Libya’s National Oil Corporation (NOC) announced its lifting of the force majeure on the Zeutina and Brega oil ports, and the resumption of exports.
Specialists will be undergoing negotiations to have tankers call at the Sidra and Zeutina ports. As well as resume production operations at the Waha and Mellitah fields, in order to resolve the crisis.
The NOC stated that it had reached an agreement with the Petroleum Facilities Guard (PFG) to ship condensate, to solve the gas shortage crisis in the eastern region. This would ensure the feeding of the Zeutina and North Benghazi stations as soon as production of the Waha Company fields began.
It reassured the world that Libya “continues to fulfil its responsibilities, and maintain the regular flow of oil to global markets.”
Notably, OPEC revealed that Libya’s oil production decreased by 78,000 bpd in June, compared to May.
In its monthly report, the organization reported a decline in oil production by four member states during June.
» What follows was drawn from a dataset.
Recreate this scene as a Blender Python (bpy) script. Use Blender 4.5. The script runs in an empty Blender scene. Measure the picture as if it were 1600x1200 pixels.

Libya led the decline by 78,000 bpd, bringing its production to 629,000 bpd. Production in April was 893,000 bpd, and fell to 707,000 bpd in May.
The statistics also showed that production stabilized during the first quarter of 2022, at one million and 63 thousand barrels. It declined during the second quarter of 2022, to 743,000 bpd.
Since mid-April this year, key oilfields and ports have been closed due to protests stemming from a political crisis. This has rival factions scrambling to secure control over oil facilities and oil revenues.